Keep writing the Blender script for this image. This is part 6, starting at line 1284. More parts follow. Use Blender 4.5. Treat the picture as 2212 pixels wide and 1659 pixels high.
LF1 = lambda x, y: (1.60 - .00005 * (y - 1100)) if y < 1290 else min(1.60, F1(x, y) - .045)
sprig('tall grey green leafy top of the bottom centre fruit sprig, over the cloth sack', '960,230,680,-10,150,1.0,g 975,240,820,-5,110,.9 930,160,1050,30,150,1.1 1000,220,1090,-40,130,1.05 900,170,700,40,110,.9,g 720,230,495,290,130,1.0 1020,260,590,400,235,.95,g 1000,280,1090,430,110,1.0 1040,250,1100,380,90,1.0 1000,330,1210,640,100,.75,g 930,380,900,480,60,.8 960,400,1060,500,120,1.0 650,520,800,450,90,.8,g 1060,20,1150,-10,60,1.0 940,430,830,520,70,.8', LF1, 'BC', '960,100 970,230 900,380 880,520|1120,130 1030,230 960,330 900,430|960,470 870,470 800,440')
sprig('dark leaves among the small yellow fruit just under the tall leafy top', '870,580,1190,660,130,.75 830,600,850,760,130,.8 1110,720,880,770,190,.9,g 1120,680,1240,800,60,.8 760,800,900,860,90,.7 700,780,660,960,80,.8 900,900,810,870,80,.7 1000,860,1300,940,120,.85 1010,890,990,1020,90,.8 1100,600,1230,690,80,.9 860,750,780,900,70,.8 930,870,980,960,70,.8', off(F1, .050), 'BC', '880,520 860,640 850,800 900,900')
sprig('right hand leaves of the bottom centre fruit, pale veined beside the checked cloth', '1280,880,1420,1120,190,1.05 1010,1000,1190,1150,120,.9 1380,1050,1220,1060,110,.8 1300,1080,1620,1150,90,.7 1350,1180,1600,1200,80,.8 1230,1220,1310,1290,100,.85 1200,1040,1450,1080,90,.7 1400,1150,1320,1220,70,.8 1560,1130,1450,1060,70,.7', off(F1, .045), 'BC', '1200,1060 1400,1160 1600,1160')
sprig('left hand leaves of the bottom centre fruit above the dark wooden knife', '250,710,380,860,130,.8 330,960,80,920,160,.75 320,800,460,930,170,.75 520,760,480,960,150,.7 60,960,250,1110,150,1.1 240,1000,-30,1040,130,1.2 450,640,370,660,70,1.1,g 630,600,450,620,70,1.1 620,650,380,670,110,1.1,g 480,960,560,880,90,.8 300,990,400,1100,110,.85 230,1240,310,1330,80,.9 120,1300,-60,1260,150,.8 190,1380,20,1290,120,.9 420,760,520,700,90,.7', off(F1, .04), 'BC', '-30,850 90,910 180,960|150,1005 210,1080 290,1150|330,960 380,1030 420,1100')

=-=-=

● **Aim**:
Print out the whole listing exactly as it appears.

● **Result of this exercise**:
Keep writing the Blender script for this image. This is part 6, starting at line 1284. More parts follow. Use Blender 4.5. Treat the picture as 2212 pixels wide and 1659 pixels high.
LF1 = lambda x, y: (1.60 - .00005 * (y - 1100)) if y < 1290 else min(1.60, F1(x, y) - .045)
sprig('tall grey green leafy top of the bottom centre fruit sprig, over the cloth sack', '960,230,680,-10,150,1.0,g 975,240,820,-5,110,.9 930,160,1050,30,150,1.1 1000,220,1090,-40,130,1.05 900,170,700,40,110,.9,g 720,230,495,290,130,1.0 1020,260,590,400,235,.95,g 1000,280,1090,430,110,1.0 1040,250,1100,380,90,1.0 1000,330,1210,640,100,.75,g 930,380,900,480,60,.8 960,400,1060,500,120,1.0 650,520,800,450,90,.8,g 1060,20,1150,-10,60,1.0 940,430,830,520,70,.8', LF1, 'BC', '960,100 970,230 900,380 880,520|1120,130 1030,230 960,330 900,430|960,470 870,470 800,440')
sprig('dark leaves among the small yellow fruit just under the tall leafy top', '870,580,1190,660,130,.75 830,600,850,760,130,.8 1110,720,880,770,190,.9,g 1120,680,1240,800,60,.8 760,800,900,860,90,.7 700,780,660,960,80,.8 900,900,810,870,80,.7 1000,860,1300,940,120,.85 1010,890,990,1020,90,.8 1100,600,1230,690,80,.9 860,750,780,900,70,.8 930,870,980,960,70,.8', off(F1, .050), 'BC', '880,520 860,640 850,800 900,900')
sprig('right hand leaves of the bottom centre fruit, pale veined beside the checked cloth', '1280,880,1420,1120,190,1.05 1010,1000,1190,1150,120,.9 1380,1050,1220,1060,110,.8 1300,1080,1620,1150,90,.7 1350,1180,1600,1200,80,.8 1230,1220,1310,1290,100,.85 1200,1040,1450,1080,90,.7 1400,1150,1320,1220,70,.8 1560,1130,1450,1060,70,.7', off(F1, .045), 'BC', '1200,1060 1400,1160 1600,1160')
sprig('left hand leaves of the bottom centre fruit above the dark wooden knife', '250,710,380,860,130,.8 330,960,80,920,160,.75 320,800,460,930,170,.75 520,760,480,960,150,.7 60,960,250,1110,150,1.1 240,1000,-30,1040,130,1.2 450,640,370,660,70,1.1,g 630,600,450,620,70,1.1 620,650,380,670,110,1.1,g 480,960,560,880,90,.8 300,990,400,1100,110,.85 230,1240,310,1330,80,.9 120,1300,-60,1260,150,.8 190,1380,20,1290,120,.9 420,760,520,700,90,.7', off(F1, .04), 'BC', '-30,850 90,910 180,960|150,1005 210,1080 290,1150|330,960 380,1030 420,1100')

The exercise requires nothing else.